┌─ Stored records

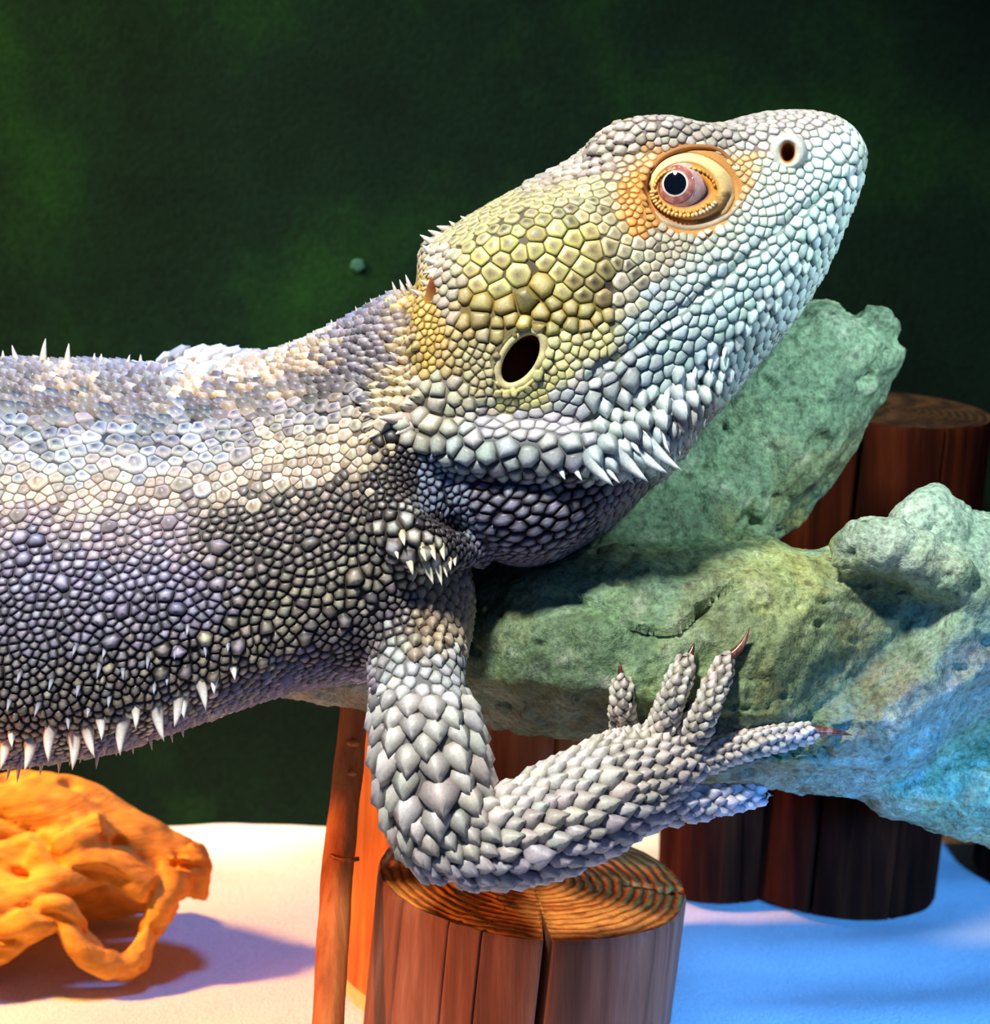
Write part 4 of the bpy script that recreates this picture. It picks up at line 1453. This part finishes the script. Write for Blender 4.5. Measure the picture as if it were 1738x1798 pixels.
claw_mat, nt, b = nodemat('horn_claw')
t = noise_tex(nt, 600, 3, vec=objvec(nt, (1, 1, 0.3)))
r_ = ramp(nt, [(0.3, '#2a1410'), (0.55, '#6d3626'), (0.8, '#b58670')], t.outputs['Fac'])
nt.links.new(r_.outputs[0], b.inputs['Base Color'])
b.inputs['Roughness'].default_value = 0.18
b.inputs['Specular IOR Level'].default_value = 0.7
for k, tip, r, bend in (('a', (1088, 1162), 9, 0.03), ('b', (1219, 1128), 10, -0.10), ('c', (1316, 1101), 11, -0.14), ('d', (1497, 1291), 11, 0.05)):
    q = FING[k][-1]
    bp = P(q[0], q[1], q[2])
    wt_ = max(q[2] - 4, bw_at(tip[0], tip[1], 3, q[2]))
    tp = P(tip[0], tip[1], min(wt_, q[2] + 30))
    V, F, t = curved_cone(bp, tp, r, bend * np.cross(tp - bp, FWD) / np.linalg.norm(tp - bp), m=10, n=8, sink=0.6)
    c_ = mk('claw', V, F, claw_mat, liz, origin=bp)
    c_['label'] = 'glossy dark brown claw'
bp = P(1340, 1394, 120)
V, F, t = curved_cone(bp, P(1358, 1397, 118), 6, np.zeros(3))
mk('claw', V, F, claw_mat, liz, origin=bp)

# ------------------------------------------------------------------ eye
we = surf_w(BVH, 1212, 300) + 12
eye_c = P(1194, 331, we - 32)
ev_ = CAM - eye_c; ev_ /= np.linalg.norm(ev_)
gz = ev_ + 0.06 * (-RGT) + 0.10 * UPV
gz /= np.linalg.norm(gz)
gu = np.cross(gz, UPV); gu /= np.linalg.norm(gu); gv = np.cross(gu, gz)


def gloss(name, stops, fac_scale=None, rough=0.06):
    m, nt, b = nodemat(name)
    t = noise_tex(nt, 700, 5, 0.65, objvec(nt), 0.3)
    r = ramp(nt, stops, t.outputs['Fac'])
    nt.links.new(r.outputs[0], b.inputs['Base Color'])
    b.inputs['Roughness'].default_value = rough
    b.inputs['Coat Weight'].default_value = 1.0
    b.inputs['Coat Roughness'].default_value = 0.03
    return m


def cap(c, R, a0, a1, n=10, m=40, shift=(0, 0)):
    """band of a sphere between polar angles a0..a1 about the gaze axis"""
    V = []
    for k in range(n):
        a = a0 + (a1 - a0) * k / (n - 1)
        for j in range(m):
            b_ = 2 * math.pi * j / m
            d = math.cos(a) * gz + math.sin(a) * (math.cos(b_) * gu + math.sin(b_) * gv)
            V.append(c + R * d + shift[0] * RGT + shift[1] * UPV)
    F = grid_faces(n, m, cap=False)
    if a0 < 1e-4: pass
    return np.array(V), F


RE = 56.0
m_scl = gloss('eye_sclera', [(0.3, '#b98f8c'), (0.7, '#dcc4bf')])
m_iris = gloss('eye_iris', [(0.3, '#8a4a48'), (0.5, '#b06a62'), (0.7, '#d19a8c')])
m_ring = gloss('eye_ring', [(0.3, '#d8c2b0'), (0.7, '#f0e4d6')])
m_pup = gloss('eye_pupil', [(0.3, '#020306'), (0.7, '#05070c')])
V, F = cap(eye_c, RE, 0.0001, 2.2, n=20)
eye = mk('eye', V, F, m_scl, liz, origin=eye_c)
eye['base'] = [float(v) for v in eye_c]
eye['label'] = 'dark pupil in a reddish iris inside orange lids'
sh = (-7, 4)
ia, pa, ra = 0.60, 0.335, 0.40
dsh = -0.14 * gu * 0
def tilt_cap(R, a0, a1):
    global gz, gu, gv
    o = (gz, gu, gv)
    g = gz - 0.10 * RGT + 0.06 * UPV
    gz = g / np.linalg.norm(g)
    gu = np.cross(gz, UPV); gu /= np.linalg.norm(gu); gv = np.cross(gu, gz)
    r = cap(eye_c, R, a0, a1, n=10)
    gz, gu, gv = o
    return r
V, F = tilt_cap(RE + 0.5, 0.0001, ia); mk('iris', V, F, m_iris, eye, origin=eye_c)
V, F = tilt_cap(RE + 0.9, 0.0001, ra); mk('iris_ring', V, F, m_ring, eye, origin=eye_c)
V, F = tilt_cap(RE + 1.3, 0.0001, pa); mk('pupil', V, F, m_pup, eye, origin=eye_c)

# third eyelid: pale fold in the front corner
V = []
for k in range(10):
    a = -0.62 + 1.24 * k / 9
    for j in range(8):
        b_ = 0.50 + 0.75 * j / 7
        d = math.cos(b_) * gz + math.sin(b_) * (math.cos(a) * RGT - math.sin(a) * UPV)
        V.append(eye_c + (RE + 2.0 + (1.6 if j == 0 else 0)) * d)
F = [(k * 8 + j, k * 8 + j + 1, (k + 1) * 8 + j + 1, (k + 1) * 8 + j) for k in range(9) for j in range(7)]
mk('inner_eyelid', V, F, gloss('inner_lid', [(0.3, '#b39a98'), (0.7, '#d9c8c4')], rough=0.25), eye, origin=eye_c)

# eyelids: ring from the almond opening out to the socket
lid_mat = mat_vcol('eyelid_skin', 0.55, 0.35, 1800, 0.00005)
nt_, nm = 16, 72
V, C = [], []
up_c = [(0, '#6a2c1c'), (.12, '#d48a2a'), (.30, '#e3a03a'), (.36, '#b9802e'), (.46, '#efcf8a'), (.75, '#f3d9a0'), (.92, '#d9a860'), (1, '#7a3d20')]
lo_c = [(0, '#7a3a30'), (.12, '#e2a04c'), (.45, '#efb765'), (.60, '#e6bd80'), (.68, '#6f4a34'), (.82, '#8a6848'), (.90, '#b9a68a'), (1, '#6a5440')]
def lerp_stops(st, t):
    for (p0, c0), (p1, c1) in zip(st, st[1:]):
        if t <= p1:
            f = (t - p0) / (p1 - p0 + 1e-9)
            return srgb(c0) * (1 - f) + srgb(c1) * f
    return srgb(st[-1][1])
for k in range(nt_):
    t = k / (nt_ - 1)
    for j in range(nm):
        a = 2 * math.pi * j / nm
        ca, sa = math.cos(a), math.sin(a)
        # opening (tilted almond) and outer rim
        ox, oy = 1200 + 43 * ca, 332 - 31 * sa * (1 - 0.25 * max(0, ca) ** 2) + 5 * max(0, ca) ** 2
        ux_, uy_ = 1214 + 80 * ca + 6 * sa, 333 - (70 if sa > 0 else 66) * sa + 8 * ca
        px_, py_ = ox + (ux_ - ox) * t, oy + (uy_ - oy) * t
        wv = we + 17 * math.sin(math.pi * min(1, 0.25 + t * 0.75)) ** 0.8 - 10 * t - 2
        if sa < 0:
            wv += 5 * math.sin(max(0, (t - .6)) / .4 * math.pi * 2) * -1 * (1 if t > .6 else 0)
            wv += 1.5 * math.cos(a * 36) * math.exp(-((t - .5) / .2) ** 2)
        else:
            wv += -4 * math.exp(-((t - .36) / .05) ** 2) + 3 * math.exp(-((t - .6) / .2) ** 2)
        if k == nt_ - 1: wv -= 10
        V.append(P(px_, py_, wv))
        mixf = 0.5 + 0.5 * max(-1, min(1, sa * 3))
        c = lerp_stops(up_c, t) * mixf + lerp_stops(lo_c, t) * (1 - mixf)
        if ca > 0.8 and t > 0.4: c = c * 0.6 + srgb('#c9a870') * 0.4
        C.append(c)
lid = mk('eyelid', V, grid_faces(nt_, nm, cap=False), lid_mat, liz, colors=np.array(C))
lid['label'] = 'orange scaly eyelid ring'
lid['base'] = [float(v) for v in np.asarray(V).mean(0)]


def dome_set(items, n=3, m=8):
    """little domes: (px, py, w, rx, ry, rot, height, colour)"""
    V, F, C, o = [], [], [], 0
    for (x, y, wv, rx, ry, rot, h, c) in items:
        c = srgb(c)
        for k in range(n):
            q = k / n
            for j in range(m):
                a = 2 * math.pi * j / m
                du, dv = rx * math.cos(a) * math.cos(q * math.pi / 2), ry * math.sin(a) * math.cos(q * math.pi / 2)
                V.append(P(x + du * math.cos(rot) - dv * math.sin(rot), y + du * math.sin(rot) + dv * math.cos(rot), wv + h * math.sin(q * math.pi / 2) - (3 if k == 0 else 0)))
                C.append(c * (0.55 if k == 0 else 1))
        V.append(P(x, y, wv + h)); C.append(c)
        F += grid_faces(n, m, o, cap=False)
        F += [(o + (n - 1) * m + j, o + (n - 1) * m + (j + 1) % m, o + n * m) for j in range(m)]
        o += n * m + 1
    return np.array(V), F, np.array(C)


it = []
for k in range(22):
    a = math.pi * (1.03 + 0.80 * k / 21)
    ca, sa = math.cos(a), math.sin(a)
    x, y = 1204 + 60 * ca, 333 - 46 * sa
    it.append((x, y, we + 13, 3.6, 5.2, math.atan2(-sa, ca) + math.pi / 2, 5, '#f0c078' if k < 15 else '#cfc0a0'))
    if k % 2 == 0:
        it.append((1202 + 52 * ca, 333 - 39 * sa, we + 14, 3.4, 4.4, math.atan2(-sa, ca) + math.pi / 2, 4, '#ecae58'))
for k in range(17):
    a = math.pi * (0.05 + 0.9 * k / 16)
    ca, sa = math.cos(a), math.sin(a)
    it.append((1202 + 53 * ca, 331 - 37 * sa, we + 13, 4.6, 3.0, math.atan2(-sa, ca) + math.pi / 2, 4, '#e9b65c' if k > 4 else '#c98a3c'))
V, F, C = dome_set(it)
ls_ = mk('lid_scales', V, F, lid_mat, lid, colors=C)
ls_['kind'] = 'stuff'
# folds under and over the eye
def fold(pts, r, col, name='eyelid_fold'):
    v, f = tube3([(x, y, surf_w(BVH, x, y, we - 20) + o, r * k) for x, y, o, k in pts], m=10, per=8)
    mk(name, v, f, lid_mat, liz, colors=np.tile(srgb(col), (len(v), 1)))
fold([(1150, 372, 0, .3), (1170, 392, 2, 1), (1205, 402, 3, 1.1), (1245, 396, 3, 1.1), (1280, 378, 2, .9), (1305, 352, 0, .3)], 5.5, '#a89a80')
fold([(1140, 306, 0, .3), (1160, 278, 2, .9), (1195, 261, 3, 1), (1235, 258, 3, 1), (1268, 268, 2, .9), (1296, 298, 0, .4)], 4.5, '#a8703c')

# ------------------------------------------------------------------ nostril
h = hit(BVH, 1383, 268)
nc = P(1383, 268, np.mean([surf_w(BVH, 1383 + a, 268 + b_, 100) for a, b_ in ((36, 0), (-36, 0), (0, 36), (0, -36))])); nn_ = CAM - nc; nn_ /= np.linalg.norm(nn_)
n1 = np.cross(nn_, UPV); n1 /= np.linalg.norm(n1); n2 = np.cross(nn_, n1); n1 = -n1
prof = [(34, -6, '#b9b8ae'), (30, 6, '#c2c6be'), (25, 12, '#cdd0c9'), (19, 13, '#cacac0'), (14, 10, '#d8cdb8'), (11.5, 3, '#b98a4c'), (10.5, -6, '#9a5a1c'), (8, -16, '#6a3810'), (4, -20, '#4a240a')]
V, C, m = [], [], 28
for k, (r, z, c) in enumerate(prof):
    for j in range(m):
        a = 2 * math.pi * j / m
        ry = r * (1.0 if k < 4 else 1.45)
        V.append(nc + nn_ * (z + 6) + n1 * r * math.cos(a) * (1.0 if k > 3 else 0.98) + n2 * ry * math.sin(a)); C.append(srgb(c))
V.append(nc - nn_ * 16); C.append(srgb('#3a1c08'))
F = grid_faces(len(prof), m, cap=False) + [((len(prof) - 1) * m + j, (len(prof) - 1) * m + (j + 1) % m, len(V) - 1) for j in range(m)]
no = mk('nostril', V, F, lid_mat, liz, origin=nc, colors=np.array(C))
no['label'] = 'pale round nostril with a dark opening'

# ------------------------------------------------------------------ ear
pts = []
for j in range(29):
    a = 2 * math.pi * j / 28
    u, v = (EAR[2] - 4) * math.cos(a), (EAR[3] - 3) * math.sin(a)
    x = EAR[0] + u * math.cos(EAR[4]) - v * math.sin(EAR[4]); y = EAR[1] + u * math.sin(EAR[4]) + v * math.cos(EAR[4])
    X2 = EAR[0] + (x - EAR[0]) * 1.16; Y2 = EAR[1] + (y - EAR[1]) * 1.16
    pts.append((x, y, surf_w(BVH, X2, Y2, 200) - 5, 7))
v, f = tube3(pts, m=10, per=3)
er = mk('ear_rim', v, f, lid_mat, liz, colors=np.tile(srgb('#d6cb96'), (len(v), 1)))
er['label'] = 'smooth pale rim of the ear opening'
v, f = ball(EAR[0], EAR[1], surf_w(BVH, EAR[0], EAR[1], 120) + 2, EAR[2] - 4, EAR[3] - 4, 12, rot=-EAR[4])
ed = mk('eardrum', v, f, plain('eardrum_skin', '#3a1c14', 0.9, 0.05), liz)
ed['label'] = 'dark eardrum deep in the ear opening'
print('script done', time.time() - T0)
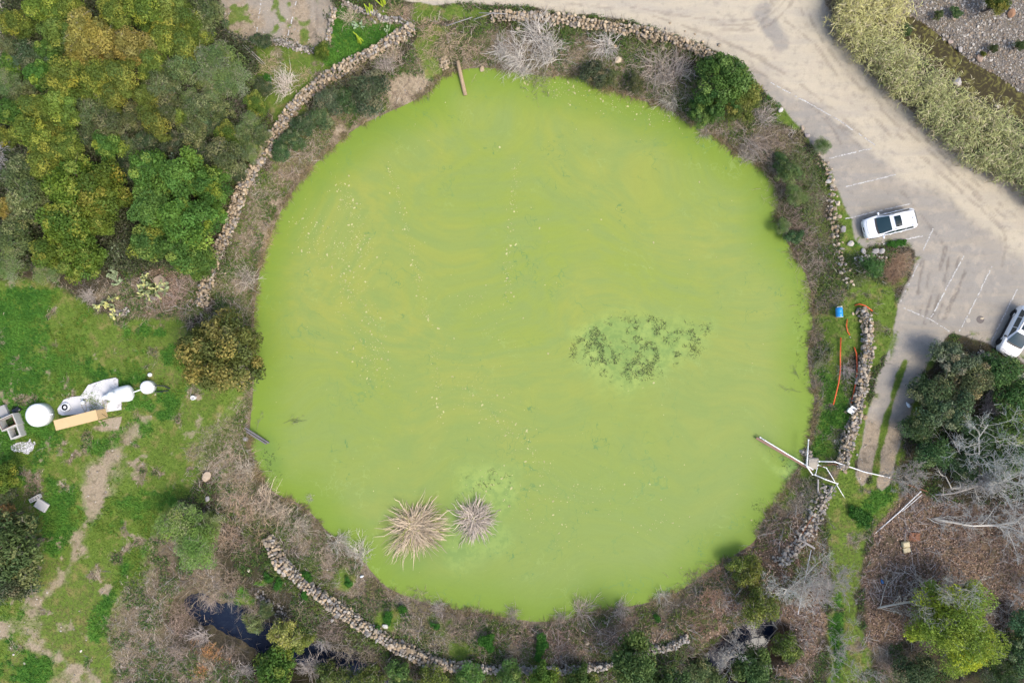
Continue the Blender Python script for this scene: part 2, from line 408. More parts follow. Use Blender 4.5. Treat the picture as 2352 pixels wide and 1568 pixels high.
def classify(x, y):
    W = np.zeros((len(x), 9)); W[:, 0] = 1
    nz = fnoise(x, y, 2.6, 11, 4)-.5; n2 = fnoise(x, y, .7, 19, 3)-.5
    def put(c, w):
        nonlocal W
        W = W*(1-w)[:, None]; W[:, c] += w
    bnd = (np.abs(x) < 60) & (np.abs(y) < 45)
    for c, st, f, g, pts, hw, nn in strokes():
        lo = pts.min(0)-hw-2; hi = pts.max(0)+hw+2
        m = (x > lo[0]) & (x < hi[0]) & (y > lo[1]) & (y < hi[1])
        if not m.any(): continue
        d = poly_sd(x[m], y[m], pts) if g == 'P' else line_d(x[m], y[m], pts)-hw
        w = np.zeros(len(x)); w[m] = st*(1-sstep(-f, f, d+nz[m]*(nn*3.2+.6)+n2[m]*(nn*1.5+.25))); put(c, w)
    mead = W[:, 1]+W[:, 2]; q1 = fnoise(x, y, 1.5, 23, 4); q2 = fnoise(x, y, 3.4, 27, 4); q3 = fnoise(x, y, .8, 29, 3)
    put(3, mead*.75*sstep(.56, .68, q1*.6+q3*.4)); put(2, mead*.8*sstep(.52, .62, q2*.7+q3*.3)*sstep(-16, -22, x)); put(4, mead*.55*sstep(.62, .70, q3*.6+(1-q2)*.4)*sstep(-16, -22, x))
    put(3, .8*(1-sstep(-.3, .9, line_d(x, y, P_((1905,20),(1950,110),(2010,185),(2085,255),(2165,322),(2255,382),(2360,440)))-.7+nz*2)))
    # gravel
    g = poly_sd(x, y, GRAVEL); put(8, (1-sstep(-.8, .8, g+nz*1.5)))
    far = sstep(55, 75, np.hypot(x, y*1.3)); put(1, far*.5)
    dirt = fnoise(x, y, 1.1, 31, 4)-.5
    dl = poly_sd(x, y, LOT); dr = poly_sd(x, y, ROAD); d2 = poly_sd(x, y, LOT2)
    wl = 1-sstep(-.12, .25, dl+dirt*.5); put(6, wl)
    put(1, wl*sstep(.58, .66, fnoise(x, y, .9, 41, 3))*(1-sstep(.0, .9, -dl))*.8)
    wr = 1-sstep(-.12, .12, dr+dirt*.4)
    # cream sand follows the travelled lane, grey ground shows at its sides
    lane = np.minimum(line_d(x, y, P_((840,-20),(1200,-20),(1500,20),(1700,60),(1860,130),(2010,228),(2145,338),(2295,440),(2440,550),(2640,740)))-2.7,
                      line_d(x, y, P_((1820,-80),(1830,20),(1850,100),(1950,220),(2100,360),(2400,560)))-1.5)
    sand = 1-sstep(-.9, 1.5, lane+nz*2.2)
    put(6, wr*(1-sand)); put(5, wr*sand)
    put(5, wl*(1-sstep(-.8, 1.6, lane+nz*2.2)))
    gp = np.minimum(line_d(x, y, P_((1745,30),(1770,70),(1790,100)))-.7, line_d(x, y, P_((1893,20),(1905,60),(1930,90)))-.45)
    put(6, (1-sstep(-.4, .5, gp+dirt*1.2))*.9*(wr+wl).clip(0, 1))
    gp = line_d(x, y, P_((1980,160),(2060,235),(2150,320),(2240,385),(2352,470)))-.25
    put(6, (1-sstep(-.3, .5, gp+dirt*.9))*.75*wr)
    tk = line_d(x, y, P_((2010,860),(1975,980),(1960,1080)))-.3
    put(4, wl*(1-sstep(0, 2.5, line_d(x, y, P_((1990,1000),(1960,1100),(2025,1110),(2040,1000)))-.6))*.8)
    w2 = 1-sstep(-.3, .3, d2+dirt); put(4, w2); put(6, w2*.45*sstep(.4, .6, fnoise(x, y, 2, 51))); put(1, w2*sstep(.55, .68, fnoise(x, y, 1.2, 52))*.7)
    put(5, (1-sstep(-.2, .3, line_d(x, y, P_((-6,-60),(4,40),(6,140)))-.55))*.9)
    L1 = line_d(x, y, P_((1990,985),(1990,985)))
    # grass strip between the wheel tracks wins over the lot
    gs = line_d(x, y, P_((2078,830),(2052,900),(2030,980),(2012,1060),(2003,1112)))-.22
    put(1, (1-sstep(-.15, .22, gs+dirt*.5)))
    T = np.zeros((len(x), 3))
    tr = [[(2117,600),(2105,680),(2100,735),(2125,745)],[(2170,570),(2150,640),(2130,700),(2120,740)],[(2180,575),(2165,650),(2150,690),(2135,740)],[(2140,600),(2125,660),(2112,720)],[(2200,590),(2185,650),(2155,710),(2150,740)],[(2215,620),(2190,680),(2165,735)],
          [(2205,420),(2260,470),(2290,500),(2310,560),(2300,610)],[(1930,290),(1990,330),(2040,380),(2090,440)],[(1860,240),(1900,280),(1930,330)],[(2080,300),(2180,390),(2280,480)],[(2060,310),(2160,400),(2250,480),(2340,560)],
          [(707,0),(710,60),(725,85)],[(727,0),(730,60),(728,90)],[(672,50),(668,95)],[(1500,40),(1650,85),(1800,170)],[(1450,20),(1700,60),(1780,20),(1800,-20)],[(1850,20),(1880,90),(1960,190),(2070,300)],[(1838,20),(1865,100),(1940,200),(2050,320)],[(1760,-10),(1790,40),(1830,70),(1900,130)],[(1640,60),(1740,60),(1800,10),(1815,-30)],[(1660,70),(1750,75),(1812,20),(1830,-30)],[(1590,70),(1720,120),(1860,210),(2000,330)],[(1300,10),(1480,30),(1620,80),(1760,140)],[(2000,200),(2120,320),(2240,420),(2352,520)],[(1985,205),(2105,325),(2225,430),(2352,540)],[(1690,140),(1800,200),(1900,270),(2020,380),(2120,500),(2170,570)]]
    for k, q in enumerate(tr):
        pp = smooth_poly(P_(*q), 2, False); wv = (fnoise(x, y, .8, 60+k)-.5)*.35
        T[:, 0] = np.maximum(T[:, 0], (1-sstep(.02, .15, np.abs(line_d(x, y, pp)+wv*1.2)))*(.6 if k > 5 else .9)*sstep(.3, .5, fnoise(x, y, 1.5, 90+k)))
    T[:, 1] = fnoise(x, y, 5, 77); T[:, 2] = (fnoise(x, y, 1.3, 78)).clip(0, 1)
    return W/W.sum(1, keepdims=True), T, dr, dl, d2
def build_ground():
    st = .15
    def axis(lim, far):
        inner = np.arange(-lim, lim+1e-6, st); e = []; v = lim; d = st
        while v < far: d *= 1.35; v += d; e.append(v)
        e = np.array(e); return np.concatenate([-e[::-1], inner, e])
    X = axis(47.1, 3500); Y = axis(31.8, 3500)
    gx, gy = np.meshgrid(X, Y); x = gx.ravel(); y = gy.ravel()
    z = H(x, y); W, T, dr, dl, d2 = classify(x, y)
    z = z-.02*T[:, 0]+.025*W[:, 5]*0
    V = np.stack([x, y, z], 1); nx, ny = len(X), len(Y)
    i = np.arange(nx*ny).reshape(ny, nx)
    Fq = np.stack([i[:-1, :-1], i[:-1, 1:], i[1:, 1:], i[1:, :-1]], -1).reshape(-1, 4)
    cat = np.zeros(nx*ny, int)
    cat[(W[:, 5] > .5)] = 1; cat[((W[:, 6] > .5) | (W[:, 4] > .5)) & (dl < .4)] = 2; cat[(W[:, 6] > .5) & (dl >= .4)] = 1
    cat[d2 < 0] = 3; cat[W[:, 8] > .5] = 4
    fc = cat[Fq[:, 0]]
    names = ['ground', 'dirt_road', 'parking_lot', 'gravel_lot', 'stream_bed']
    mat = ground_mat()
    for k, nm in enumerate(names):
        f = Fq[fc == k]
        if not len(f): continue
        u, inv = np.unique(f.ravel(), return_inverse=True)
        me = mk(nm, V[u], [inv.reshape(-1, 4)], None, True, {'wa': W[u, 0:3], 'wb': W[u, 3:6], 'wc': W[u, 6:9], 'wt': T[u]})
        o = obj(nm, me, mat); tag(o, kind='structure')
    return x, y, W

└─

▶ _Problem statement_
Of the lines in the data, how many contain the word "from"? Provide the number and nothing further.

▶ _Answer to the problem_
2